Por Marcelo A. Moreno - Clarín
Con la debida pompa y ceremonia, el pecho tapizado de condecoraciones, el coronel Muhamar Kadafy celebró sus cuarenta años de ¿reinado? ¿dictadura? ¿socialismo personal (como algunos lo denominan) sobre Libia. El líder de la difunta Revolución Verde, un genuino autócrata, no logró contar la presencia en el festejo de líderes prominentes de Europa, Asia o América. Lo acompañaron, en cambio, numerosos jefes de Estado africanos como el presidente de Sudán, Omar al Bashir -buscado por la Corte Penal Internacional por sus responsabilidades en el genocidio de Daufur- y el jefe de los piratas somalíes, Mohammed Abbi Hassan Hayr, de próspera y fulminante trayectoria.
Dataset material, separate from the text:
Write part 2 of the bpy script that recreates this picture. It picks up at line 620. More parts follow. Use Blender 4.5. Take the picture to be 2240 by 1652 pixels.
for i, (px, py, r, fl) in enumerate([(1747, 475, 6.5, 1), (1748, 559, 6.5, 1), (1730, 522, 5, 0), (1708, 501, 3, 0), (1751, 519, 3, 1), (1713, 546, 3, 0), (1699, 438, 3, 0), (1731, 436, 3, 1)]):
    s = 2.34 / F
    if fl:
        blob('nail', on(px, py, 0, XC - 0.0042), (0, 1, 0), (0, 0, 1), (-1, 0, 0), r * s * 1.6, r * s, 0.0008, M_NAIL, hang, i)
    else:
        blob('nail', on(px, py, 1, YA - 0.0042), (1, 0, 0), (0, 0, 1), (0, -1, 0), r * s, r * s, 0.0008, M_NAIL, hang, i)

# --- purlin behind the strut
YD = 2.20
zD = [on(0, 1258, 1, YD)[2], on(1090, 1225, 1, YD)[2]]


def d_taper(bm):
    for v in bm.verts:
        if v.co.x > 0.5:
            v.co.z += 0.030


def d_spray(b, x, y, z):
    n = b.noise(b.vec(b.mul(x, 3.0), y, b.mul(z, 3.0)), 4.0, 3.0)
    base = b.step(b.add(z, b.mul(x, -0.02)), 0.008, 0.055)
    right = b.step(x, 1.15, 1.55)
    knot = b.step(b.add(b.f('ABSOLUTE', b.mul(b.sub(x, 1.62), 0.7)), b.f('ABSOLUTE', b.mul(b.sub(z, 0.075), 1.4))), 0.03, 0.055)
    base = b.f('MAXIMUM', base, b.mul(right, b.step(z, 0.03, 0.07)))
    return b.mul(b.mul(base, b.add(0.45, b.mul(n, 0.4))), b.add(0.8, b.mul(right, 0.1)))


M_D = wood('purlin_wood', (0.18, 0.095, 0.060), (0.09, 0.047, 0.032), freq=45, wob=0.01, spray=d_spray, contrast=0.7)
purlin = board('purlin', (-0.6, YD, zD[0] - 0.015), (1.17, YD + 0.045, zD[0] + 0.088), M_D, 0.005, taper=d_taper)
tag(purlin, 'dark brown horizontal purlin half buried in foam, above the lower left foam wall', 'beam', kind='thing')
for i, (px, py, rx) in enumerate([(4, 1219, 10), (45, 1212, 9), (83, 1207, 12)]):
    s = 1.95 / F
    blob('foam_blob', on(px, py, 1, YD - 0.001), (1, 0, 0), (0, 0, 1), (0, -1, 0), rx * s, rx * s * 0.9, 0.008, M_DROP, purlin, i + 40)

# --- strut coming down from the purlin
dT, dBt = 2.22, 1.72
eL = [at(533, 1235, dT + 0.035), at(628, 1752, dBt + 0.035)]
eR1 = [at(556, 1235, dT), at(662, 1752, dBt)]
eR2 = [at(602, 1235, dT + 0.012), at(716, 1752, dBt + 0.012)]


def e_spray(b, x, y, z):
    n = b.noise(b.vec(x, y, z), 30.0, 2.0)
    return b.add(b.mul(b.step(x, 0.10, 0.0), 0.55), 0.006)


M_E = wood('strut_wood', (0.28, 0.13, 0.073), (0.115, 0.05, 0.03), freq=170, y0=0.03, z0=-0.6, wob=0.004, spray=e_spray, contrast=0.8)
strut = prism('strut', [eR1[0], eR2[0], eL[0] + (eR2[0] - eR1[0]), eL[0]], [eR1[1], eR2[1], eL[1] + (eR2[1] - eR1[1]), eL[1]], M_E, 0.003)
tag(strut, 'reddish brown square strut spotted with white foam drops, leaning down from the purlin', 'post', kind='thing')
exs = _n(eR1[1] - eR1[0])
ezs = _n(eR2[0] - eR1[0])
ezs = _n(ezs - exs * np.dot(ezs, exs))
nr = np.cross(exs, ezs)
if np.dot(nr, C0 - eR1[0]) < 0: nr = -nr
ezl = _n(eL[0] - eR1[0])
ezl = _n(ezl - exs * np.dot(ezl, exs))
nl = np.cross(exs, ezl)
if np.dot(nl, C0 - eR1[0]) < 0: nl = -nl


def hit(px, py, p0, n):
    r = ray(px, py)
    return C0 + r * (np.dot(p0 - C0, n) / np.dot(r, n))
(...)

También estuvo en primera fila el presidente de Venezuela, el tan bolivariano Hugo Chávez.
¿Qué tienen en común estos jefes opulentos -el espectáculo con que Kadafy agasajó a sus ilustres invitados duró 90 minutos y costó 40 millones de dólares- de naciones empobrecidas, oprimidas y embrutecidas?
Además de la admiración compartida hacia el libio por su gimnasia en perpetuarse en el poder, comulgan en la función de "patrones de Estado". Para hacer casi cualquier cosa -una empresa, un hecho artístico, un medio de difusión, un proyecto educativo, de puro entretenimiento o solidario- en esos países, primero hay que "arreglar" con el patrón del Estado. Que no es el Estado mismo sino su encarnación: "El Estado soy yo", proclamó alguna vez Luis XIV.
Chávez ya recorre ese camino y lo predica en otras naciones: cualquier cosa que se intente en Venezuela debe hacerle la venia al Comandante y contar con la suya; de lo contrario, todo resulta demasiado cuesta arriba.
Varias provincias argentinas hace rato que transitan senderos similares, nada luminosos por cierto. El visto bueno del gobernante es requisito indispensable para cualquier emprendimiento. Cuesta poco llegar a la certeza de que esa merced, en general, cuesta.
Desde luego que para llegar a conquistar ese nivel de hegemonía, el Ejecutivo debe deglutirse a los otros poderes que la sociedad civil impone en el orden republicano: el parlamentario, el judicial y, finalmente, el de una prensa libre. Entonces sí, puede entronizarse como Patrón de Estado.
Para eso es necesario que le demuestre a la sociedad y al mundo que ese Estado personalista -no muy distinto al de los antiguos caudillos- es omnipresente.
Eso, hasta el desatino: desde hace unos días una de las tareas específicas de la Jefatura de Gabinete -es decir, la que ordena y coordina la gestión de los ministerios del Ejecutivo- es la de organizar transmisiones de fútbol por TV.
Y para que no quede duda sobre el peso específico del Estado dentro de las más variadas actividades de la República, la semana pasada se presentó la 9° edición del Festival Internacional de Cine de Temática Sexual, que se realizará en Buenos Aires el 7 y 8 de setiembre, con la presencia estelar de la presidenta del Instituto Nacional contra la Discriminación, la Xenofobia y el Racismo (INADI) y un representante del Instituto Nacional de Cine y Artes Audiovisuales (INCAA).
¿Qué tienen que hacer estos entes oficiales en el lanzamiento de un festival de cine porno, cuyo jurado es presidido por un conocido swinger? Eso: marcar que nada, ni siquiera una orgía de sexo en la pantalla, se puede hacer en la Argentina sin la correspondiente bendición dispensada por el Estado. También a esa dirección apunta el grotesco proyecto de ley de control de medios de difusión que ahora se discute en el Congreso.
Dos proyectos hoy surcan, nítidos, Sudamérica: uno es el que encabezan Brasil, Chile, Uruguay, Perú. Otro, el que lidera en Venezuela, Chávez y que es seguido, con variaciones, por Nicaragua, Bolivia y Ecuador. Uno lleva al desarrollo. El otro, a la africanización. El coronel Kadafy, satisfecho, lustra sus medallas.